More tales of survival, deadly games, and morality


Squid Game

Youngkyu Park/Netflix

The biggest thing on TV right now is the Korean drama Squid Game, an international Netflix series that has taken the world by storm and is apparently on its way to being the most-watched Netflix show of all-time despite pretty much everyone on the planet three weeks ago saying, 'What the heck is a Squid Game?' The series follows a group of participants battling in an underground competition in which they play various games for a huge cash prize. But if you're one of the millions and millions of people who have watched the whole series, you're probably looking for something else to watch. Something with people in life-or-death situations, playing games for money, and dying horribly.


Netflix hasn't announced Squid Game Season 2 yet, so we've gathered a list of shows about survival and demented games, as well as some disturbing shows and movies from Asia. Here are more shows and movies like Squid Game to watch. 


Looking for more recommendations of what to watch next? We have a ton of them! And if you're looking for more hand-picked recommendations based on shows you love, we have those too.

Kaiji: Ultimate Survivor

Kaiji: Ultimate Survivor


It's possible that the creators of Squid Game watched the anime Kaiji: Ultimate Survivor and decided to make a live-action series based on it, because the similarities are uncanny.
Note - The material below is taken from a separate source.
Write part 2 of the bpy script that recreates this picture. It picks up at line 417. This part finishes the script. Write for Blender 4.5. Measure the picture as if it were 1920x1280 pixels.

Its lead is a man in debt who's offered the opportunity of a lifetime to compete in a series of games with others who are in the red to pay off what he owes. The games include Rock, Paper, Scissors and walking across a balance beam -- that just so happens to be electrified -- while others bet on which participants they think will win. Like Squid Game, it's brutal with characters facing extreme risks, but there's even more trickery going on as competitors try to outdo each other to shave down their debts. [Watch on Crunchyroll]

Alice in Borderland

Alice in Borderland

Haro Aso,Shogakukan / ROBOT

If you simplify Squid Game down to 'you play and win a game OR YOU DIE!,' then the Japanese Netflix series Alice in Borderland is the perfect follow-up. It follows a video game enthusiast and his two friends who mysteriously find themselves in a parallel Tokyo where they're forced to play various games to survive. Unlike Squid Game, the challenge is solving problems rather than competing against others, and once the games start, they keep coming. As does the grisly violence! [Watch on Netflix]

#Alive

#Alive

Netflix

If you enjoyed the rare glimpses of humanity in Squid Game between Seong Gi-hun (no. 456) and Oh Il-nam (no. 001), you'll probably enjoy Netflix's #Alive, a Korean zombie thriller about a young man who locks himself in his apartment during a zombie apocalypse. Amidst the carnage and chaos, he discovers another survivor not too far away whom he bonds with. Sure, it has nothing to do with games or winning money, but it does share Squid Game's focus on survival and morality. [Watch on Netflix]

Sweet Home

Park Kyu-young, Sweet Home

Netflix

Need more of that dark, bonkers Korean drama energy that Squid Game has? Strap in and fire up Sweet Home, a fantasy horror series about a group of people locked inside an apartment complex while the world turns into monsters -- monsters that reflect their inner demons -- all around them. There are no shady corporations pulling strings on games, but like Squid Game, there's good interpersonal drama when there's not insane action. (Also, there are monster fights. Everyone loves monster fights.) [Watch on Netflix]

Battle Royale

Battle Royale

Amazon/IMDb TV

It's not the original 'put a bunch of people together and have them kill each other to survive' movie, but it's one of the earliest to really define the genre's meaningless violence for today's audiences. Plus, it's the reason your nephew is addicted to Fortnite and other battle royale video games, and it's the reason Hunger Games even exists. The 2000 Japanese film is set in a time when a totalitarian government takes very extreme measures to curb juvenile delinquency: a high school class is taken to an island where they're told to kill each other until one person is left alive. It doesn't sound like that great of a plan, but it is that great of a movie. [Watch on Amazon/IMDb TV]

The Purge

The Purge

Alfonso Bresciani/USA Network

There are no games of life and death to be played in USA Network's The Purge, but if they did happen, they wouldn't be illegal! The series, based on the movie franchise, posits what would happen if nothing was illegal for a night (or various other amounts of time, like FOREVER), and the answer is insanity. Admittedly, the series isn't America's crowning achievement, but if the mayhem of Squid Game is what you're after, then The Purge will provide it. (Just don't look more much else.) [Watch on Hulu, Peacock]

3%

3%

Netflix

Adults shouldn't have all the fun in competing against each other for prosperity. The Brazilian young adult series 3% is set during the reign of a -- say it with me -- totalitarian government in which 20-year-olds have one chance to escape living in poverty and live among the rich and happy on an island paradise. But to do so, they have to be approved of while going through 'the Process,' a series of tests designed to evaluate the candidate's worth. The tests range from a simple interview to solving fake crime scenes to deciphering hallucinations caused by gas. But like Squid Game, the objective is to make it to the next round. [Watch on Netflix]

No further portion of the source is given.